◆ What you need to do
Set out every line bearing the string "scene".

◆ Raw data

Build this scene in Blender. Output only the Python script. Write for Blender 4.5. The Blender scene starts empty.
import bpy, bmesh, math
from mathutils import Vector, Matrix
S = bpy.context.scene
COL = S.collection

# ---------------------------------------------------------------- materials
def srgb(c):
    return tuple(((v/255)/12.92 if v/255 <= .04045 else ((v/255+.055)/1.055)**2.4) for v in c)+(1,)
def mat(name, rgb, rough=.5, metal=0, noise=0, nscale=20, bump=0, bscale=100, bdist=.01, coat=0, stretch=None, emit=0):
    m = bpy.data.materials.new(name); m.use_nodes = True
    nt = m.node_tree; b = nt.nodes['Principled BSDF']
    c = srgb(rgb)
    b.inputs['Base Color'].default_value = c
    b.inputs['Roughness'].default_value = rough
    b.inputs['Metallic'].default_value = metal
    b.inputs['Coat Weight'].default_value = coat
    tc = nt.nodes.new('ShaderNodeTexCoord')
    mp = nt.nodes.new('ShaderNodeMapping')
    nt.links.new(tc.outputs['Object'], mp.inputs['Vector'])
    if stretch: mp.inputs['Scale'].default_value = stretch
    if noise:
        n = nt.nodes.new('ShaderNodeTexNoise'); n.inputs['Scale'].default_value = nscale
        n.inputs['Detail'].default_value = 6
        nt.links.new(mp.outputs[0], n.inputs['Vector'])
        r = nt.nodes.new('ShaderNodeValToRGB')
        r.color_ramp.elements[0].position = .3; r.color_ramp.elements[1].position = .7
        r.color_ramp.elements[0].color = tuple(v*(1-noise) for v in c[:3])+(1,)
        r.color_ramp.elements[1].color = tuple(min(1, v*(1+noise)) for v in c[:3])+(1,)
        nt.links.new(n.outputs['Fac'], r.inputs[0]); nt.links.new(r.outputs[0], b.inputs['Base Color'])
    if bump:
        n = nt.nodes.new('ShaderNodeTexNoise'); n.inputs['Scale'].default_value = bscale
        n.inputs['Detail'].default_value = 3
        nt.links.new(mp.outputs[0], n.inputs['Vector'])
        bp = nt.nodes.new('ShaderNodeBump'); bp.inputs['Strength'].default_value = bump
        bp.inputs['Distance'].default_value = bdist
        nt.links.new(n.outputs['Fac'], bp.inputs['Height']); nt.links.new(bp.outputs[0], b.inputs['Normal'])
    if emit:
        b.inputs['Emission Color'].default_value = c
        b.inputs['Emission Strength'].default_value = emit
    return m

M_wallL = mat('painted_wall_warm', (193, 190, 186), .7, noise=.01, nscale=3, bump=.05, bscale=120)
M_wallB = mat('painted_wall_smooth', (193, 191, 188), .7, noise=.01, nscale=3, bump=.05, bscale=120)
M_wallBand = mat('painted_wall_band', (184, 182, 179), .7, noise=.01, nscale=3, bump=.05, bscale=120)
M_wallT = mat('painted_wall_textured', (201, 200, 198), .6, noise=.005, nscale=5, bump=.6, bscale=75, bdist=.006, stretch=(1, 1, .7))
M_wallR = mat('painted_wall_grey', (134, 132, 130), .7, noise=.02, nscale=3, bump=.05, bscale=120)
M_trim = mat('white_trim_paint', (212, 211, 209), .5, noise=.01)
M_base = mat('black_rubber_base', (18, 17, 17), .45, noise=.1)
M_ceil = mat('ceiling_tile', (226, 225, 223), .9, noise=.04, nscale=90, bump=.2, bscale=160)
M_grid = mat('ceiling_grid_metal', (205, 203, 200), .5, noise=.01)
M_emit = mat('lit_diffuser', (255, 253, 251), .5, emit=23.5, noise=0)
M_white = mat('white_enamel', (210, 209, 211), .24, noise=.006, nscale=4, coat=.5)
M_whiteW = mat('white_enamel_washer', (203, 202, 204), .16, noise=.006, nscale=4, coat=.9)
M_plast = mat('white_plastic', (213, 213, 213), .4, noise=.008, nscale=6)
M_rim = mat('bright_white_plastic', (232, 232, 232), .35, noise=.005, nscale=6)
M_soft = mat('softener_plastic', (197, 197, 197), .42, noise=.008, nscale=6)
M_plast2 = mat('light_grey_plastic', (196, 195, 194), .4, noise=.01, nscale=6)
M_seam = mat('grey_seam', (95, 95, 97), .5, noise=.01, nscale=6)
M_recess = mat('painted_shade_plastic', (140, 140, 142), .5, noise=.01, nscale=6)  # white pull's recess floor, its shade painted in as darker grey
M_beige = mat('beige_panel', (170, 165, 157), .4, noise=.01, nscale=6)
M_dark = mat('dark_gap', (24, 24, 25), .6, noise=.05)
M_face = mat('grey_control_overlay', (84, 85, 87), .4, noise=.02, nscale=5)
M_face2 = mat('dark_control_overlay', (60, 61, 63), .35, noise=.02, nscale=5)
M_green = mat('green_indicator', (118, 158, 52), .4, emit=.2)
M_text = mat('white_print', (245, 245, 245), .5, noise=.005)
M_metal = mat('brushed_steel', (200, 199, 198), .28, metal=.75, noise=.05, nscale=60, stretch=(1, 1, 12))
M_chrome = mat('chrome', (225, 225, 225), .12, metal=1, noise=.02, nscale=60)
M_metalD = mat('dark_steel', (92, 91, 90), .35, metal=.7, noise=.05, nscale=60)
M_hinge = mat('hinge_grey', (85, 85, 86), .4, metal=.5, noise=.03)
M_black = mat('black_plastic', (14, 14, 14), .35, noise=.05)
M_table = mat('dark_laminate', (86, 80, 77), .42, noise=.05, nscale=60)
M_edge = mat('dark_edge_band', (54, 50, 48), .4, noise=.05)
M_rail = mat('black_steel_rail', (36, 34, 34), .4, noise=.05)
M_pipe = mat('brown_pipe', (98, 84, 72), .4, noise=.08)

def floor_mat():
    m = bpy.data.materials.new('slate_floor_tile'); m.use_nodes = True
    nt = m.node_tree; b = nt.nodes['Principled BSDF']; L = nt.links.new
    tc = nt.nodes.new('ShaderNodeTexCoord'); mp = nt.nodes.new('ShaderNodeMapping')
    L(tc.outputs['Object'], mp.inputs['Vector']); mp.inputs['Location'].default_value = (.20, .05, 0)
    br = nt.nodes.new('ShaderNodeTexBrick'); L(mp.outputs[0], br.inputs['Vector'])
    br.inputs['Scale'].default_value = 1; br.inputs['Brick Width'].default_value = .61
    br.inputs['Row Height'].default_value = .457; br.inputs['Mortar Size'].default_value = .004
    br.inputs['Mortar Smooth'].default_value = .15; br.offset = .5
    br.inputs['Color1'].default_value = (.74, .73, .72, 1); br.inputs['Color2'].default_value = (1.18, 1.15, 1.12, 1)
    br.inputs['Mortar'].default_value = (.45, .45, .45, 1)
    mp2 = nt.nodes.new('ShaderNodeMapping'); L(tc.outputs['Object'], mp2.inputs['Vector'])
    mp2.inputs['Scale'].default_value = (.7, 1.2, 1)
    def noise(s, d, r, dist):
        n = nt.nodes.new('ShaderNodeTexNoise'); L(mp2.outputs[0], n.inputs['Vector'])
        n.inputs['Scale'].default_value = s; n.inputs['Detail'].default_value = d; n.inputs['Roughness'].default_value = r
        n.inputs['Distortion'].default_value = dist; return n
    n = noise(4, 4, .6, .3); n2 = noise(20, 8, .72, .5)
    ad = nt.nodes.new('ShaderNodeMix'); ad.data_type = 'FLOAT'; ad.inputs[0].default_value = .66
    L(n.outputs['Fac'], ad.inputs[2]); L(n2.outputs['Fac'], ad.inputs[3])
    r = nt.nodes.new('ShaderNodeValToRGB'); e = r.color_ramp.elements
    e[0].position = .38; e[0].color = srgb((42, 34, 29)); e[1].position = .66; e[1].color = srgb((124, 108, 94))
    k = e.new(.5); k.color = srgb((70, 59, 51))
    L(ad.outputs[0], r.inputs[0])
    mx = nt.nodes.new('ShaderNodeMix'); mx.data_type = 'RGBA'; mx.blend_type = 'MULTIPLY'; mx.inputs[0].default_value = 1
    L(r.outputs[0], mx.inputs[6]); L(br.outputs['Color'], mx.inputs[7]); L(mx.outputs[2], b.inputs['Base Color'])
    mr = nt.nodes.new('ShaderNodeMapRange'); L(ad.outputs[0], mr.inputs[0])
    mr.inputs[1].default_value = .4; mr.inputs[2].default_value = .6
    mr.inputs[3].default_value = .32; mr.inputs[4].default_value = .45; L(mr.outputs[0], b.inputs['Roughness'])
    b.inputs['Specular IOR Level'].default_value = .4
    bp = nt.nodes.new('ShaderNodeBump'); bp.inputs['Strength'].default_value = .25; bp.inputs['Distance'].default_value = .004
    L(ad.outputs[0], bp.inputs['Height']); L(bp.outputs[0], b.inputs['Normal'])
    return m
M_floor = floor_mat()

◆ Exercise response
Build this scene in Blender. Output only the Python script. Write for Blender 4.5. The Blender scene starts empty.
S = bpy.context.scene